I can't code with somebody looking over my shoulder. I need to relax and think about the task. They expect me to code while being judged by one or more strangers, against the clock, with high stakes involved. If that was the actual job I would not apply for it.

daseiner1|9 months ago

A good analogy I’ve been told is the NFL combine. Vertical jump, straight-line speed, and bench press performances are probably moderately correlated with on-field performance, but the best test of playing the game is playing the game.

I more understand the emphasis on leetcode problems for juniors but a timed session without an observer (perhaps with browser tracking) to solve those problems makes a lot more sense than bringing in the anxiety of the observer, as you’ve noted. It sucks having to spend mental energy wondering how your problem-solving looks to whoever’s watching and seems actively detrimental to assessing talent for an IC role.

jwmoz|9 months ago

It's almost impossible for me to do any serious work or problem solving in an interview situation due to anxiety and stress-my mind simple does not work the same way as it does when relaxed and in flow.

HeyLaughingBoy|9 months ago

Principal Engineer level shouldn't even be tested on leetcode. There are far more important things to know about that candidate.

colordrops|9 months ago

I interviewed at Amazon for a principle engineering position - got the interview as my resume has some pretty high profile accomplishments. But they just asked me leetcode questiins all day. I don't practice leetcoding so needless to say I didn't do well. Everyone there looked tired and worn out, probably dodged a bullet.

Uehreka|9 months ago

I don’t get why people act like terms like “Principal Engineer” have an agreed-upon specific meaning that can be used in cross-company discussions. At most places I’ve worked the titles were a duct taped hierarchy born of “we needed to give so-and-so another raise but had run out of non-manager titles, so here’s Senior Software Engineer II”

serial_dev|9 months ago

Some basic level of leetcoding should be fine to verify that the candidate can at least code and is not only a bullshit artist who jumps from one position to the next, failing upwards.
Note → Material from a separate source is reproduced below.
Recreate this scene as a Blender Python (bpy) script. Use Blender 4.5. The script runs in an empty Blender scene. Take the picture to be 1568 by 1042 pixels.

I had some interviews, not at the principal level, we had a couple of candidates who were very good during the informal interviews, they could hold a conversation about technology, but they couldn’t code the simplest of problems. I know folks don’t like it, but this could happen in my humble opinion at all levels.

stevenalowe|9 months ago

if only he had spent 101 days...

barbazoo|9 months ago

Or the interview was about more than just leetcode and they just weren’t that good.